The really cunning bit by the BBC top brass is to hopelessly entangle the future of BBC Three in other unrelated issues: the launch of BBC One + 1 – something that should have happened years ago.
An extension of broadcasting hours for CBBC? – terrific and who can argue against the merit of injecting an additional £30 million into BBC drama.
Except that the merits of such developments have little, intrinsically, to do with whether BBC Three should live or die.
Each should be judged on its merits.
The members of the BBC Trust surely are smart enough to see through the smokescreen of managerial obfuscation.
The BBC Trust should seriously consider the ideas of Thoday and Mulville – before rejecting them in their present form.
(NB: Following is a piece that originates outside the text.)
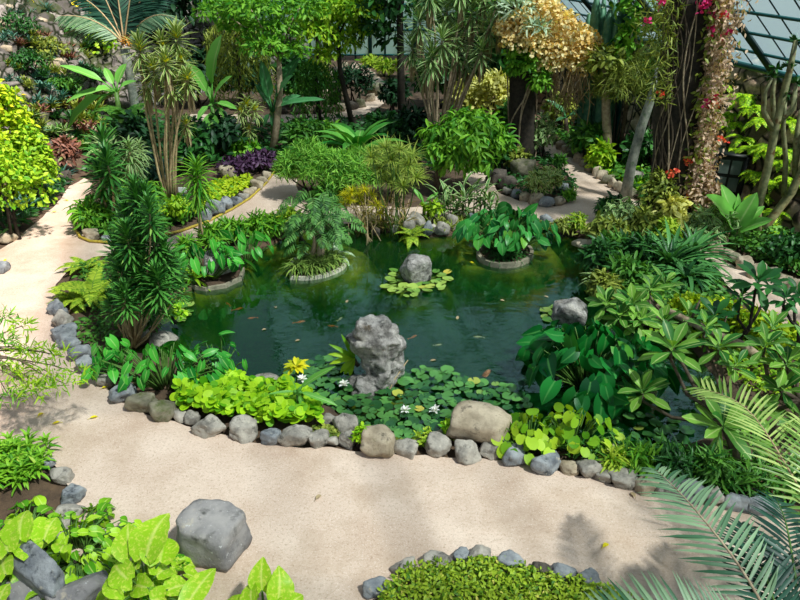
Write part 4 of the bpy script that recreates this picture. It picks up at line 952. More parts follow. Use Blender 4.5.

The two independents themselves accept their plan represents the second best idea for the future of BBC Three. The best remains continuing the channel in its present form.
However, before rejecting their second-best plan, BBC management should be sent off to consider more modest proposals to prevent BBC Three being closed as a broadcast channel.
Perhaps turn it into an international channel controlled by BBC Worldwide in which a consortium of independents – or an outside investor – has a 49.9 per cent stake. Or set up a Trust to manage such a channel in the public interest with the BBC retaining a majority stake.
If no such acceptable structure can be found then the BBC Trust will have to do its duty and send the BBC management away to think again about the future of a channel that is “highly valued” by its audience and one that has spawned hits for other BBC channels.
Above all the future of BBC Three should be judged on its merits and de-coupled from the surrounding camouflage.
However great the BBC Three problem, the answer is not an online replacement capable of commissioning one new drama a year.
There are many who think that the BBC has a long way to go in tackling bureaucracy and waste on non-programming activities before closing a linear broadcast channel and one that just happens to reach out to the young.
Whatever the outcome, Jon Thoday and Jimmy Mulville are to be congratulated, rather than dismissed, for creative thinking on a decision which once taken can never be reversed.